The past month or so has been a whirlwind of work and changes. First, we finally have a roof! We’re working on the gable ends, and the doors and windows aren’t in, but we no longer wrestle with tarps every time the wind is up, or rain threatens. Rain was a real trial during the roof installation. After a record dry May, our crew was finally ready in June. And then the rains came. It was on again, off again, and every transition was a tarp wrangling event.

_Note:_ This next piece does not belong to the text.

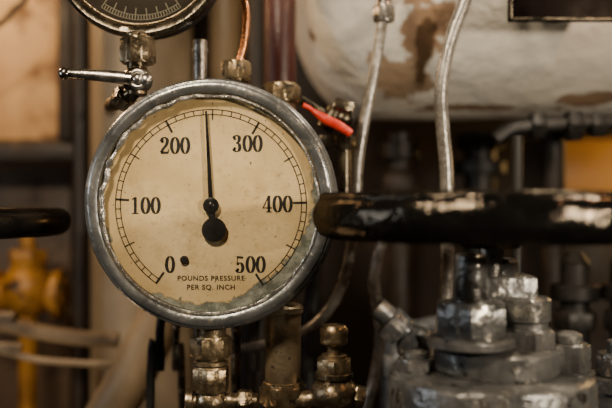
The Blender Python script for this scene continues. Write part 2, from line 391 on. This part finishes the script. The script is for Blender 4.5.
for i in range(29):
    a=math.radians(-125+i*2.5); r0=60 if i%4==0 else 67
    ribbon(g,[(r0*math.cos(a),r0*math.sin(a)),(72*math.cos(a),72*math.sin(a))],UC,.001,UC.y+.0058,const=.5)
part(ud,'dial_markings',g,whiteink)
ck=thing('gauge_shutoff_cock',P(138,100,yu),'worn brass shut-off cock with steel T-handle under the small gauge','valve')
g=G(); g.cyl(P(138,45,yu),UP,S(12,yu),S(12,yu)); g.hex(P(138,64,yu),UP,S(18,yu),S(26,yu),rot=.3); part(ck,'union_nut',g,dbrass)
g=G(); g.cyl(P(137,96,yu),UP,S(10,yu),S(36,yu)); g.sph(P(137,80,yu),S(15,yu))
g.tube([P(137,88,yu),P(128,96,yu+.006),P(116,103,yu+.03),P(111,105,.115),P(111,108,.30),P(111,112,.55)],S(8,yu),18)
g.hex(P(128,95,yu+.006),(-.7,.5,-.5),S(13,yu),S(13,yu))
part(ck,'body',g,dbrass)
g=G(); yt=yu-.022
g.cyl(P(138,79,yt),(0,1,0),S(10,yt),.026); g.torus(P(138,79,yt),FR,S(8,yt),S(3,yt),32,12)
g.tube([P(132,79,yt),P(110,76.5,yt),P(85,74.5,yt),P(66,73.5,yt)],lambda t:S(6.6-1.6*t,yt),16)
g.sph(P(65,73.5,yt),S(6.5,yt)); g.sph(P(146,80,yt),S(7,yt)); g.sph(P(138,79,yt-.002),S(6,yt))
part(ck,'handle',g,chrome,'dull nickel-plated lever handle')

# ---------- stubs behind top of the gauge
y=.10
def zat(py,yy): return P(0,py,yy).z
g=G(); g.cyl(Vector((P(200,0,y).x,y,0)),UP,S(7,y),zat(40,y)); g.lathe([(0,0),(S(8,y),0),(S(8,y),S(3,y)),(0,S(3,y))],AX(P(200,52,y),UP),24)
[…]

It’s a steep roof, a 12/12 pitch, on the main section. We’re thankful to the Flanagin Brothers, whose daring and determination made it go up. Rick and I would have been hard-pressed to pull it off by ourselves. (We’re talking about fifty, twenty-foot long, 2”x12”s, here.) Too high, too hard, too scary. They were undaunted by the challenge. Crazy characters, they’re twin brothers whose laughter ( and, on a rare occasion, bickering like an old married couple) rings out from the work site and who, in almost eerie symmetry, work together like interlocking puzzle pieces, finishing each other’s sentences and solving problems near wordlessly–as though building were some kind of secret dance routine. It’s been a pleasure to have them around. Soon, their work will be finished and it’ll be back to Rick and I to finish. We’ll miss their levity, skills, and their cool confidence.

They’d be gone already, but for a last minute idea. They were about to enclose the gable ends when one of them (I can’t remember which one) mentioned that the log to gable-wall transition could really use an “eyebrow” roof. (This would be a roof line that sticks out about two feet, separating the log walls and the A-line gable-end walls.) The other twin completed the idea, “Yeah, it’d give you sun protection in the summer and keep the rain and snow off the log walls.” Rick and I looked at each other and the decision was made. Why didn’t we think of that?

With eyebrows!

With eyebrows!

It’s an old-fashioned design element–a sensible way of using an extra layer of roof overhang to protect the walls and to give relief from the heat of the summer sun, while still making the most of the low-angled winter light. The Flanagins keep trying to sell it to us on aesthetic grounds–but we’re already sold on function. Besides, it doesn’t win us over to tell us it’ll have that “cute cottage look.” We’re not big fans of cute. So, the Flanagins are still with us, and we’re literally up to our eyebrows in the project.

The excitement of building progress–even interrupted by rainstorms–has helped to carry me along. I’ve been under the weather, a victim of self-inflicted illness. I have food sensitivities. While I’m usually very careful, in the busyness of full-tilt construction, I misread a food label, and I’ve been paying the price for weeks. My apologies, dear readers, I have not been up to blogging–or much of anything else. It’s a good thing the bees mostly look after themselves. Had they been pets, they’d have perished from neglect. Rick has never witnessed a full-blown celiac episode, and he has a new appreciation for my normal level of kitchen vigilance.

I’m mending now, and picking up the pace on those things I can do on site. I’m sealing the interior of the log walls, and just starting on the exterior. I’ve been using my downtime to source cool building materials on craigslist, recycled or reclaimed timbers that make the project distinctive, and lower its carbon footprint. It helps to us keep out of the big box stores and away from retail prices. And every offbeat purchase has a story, which gets woven into our story of building the house.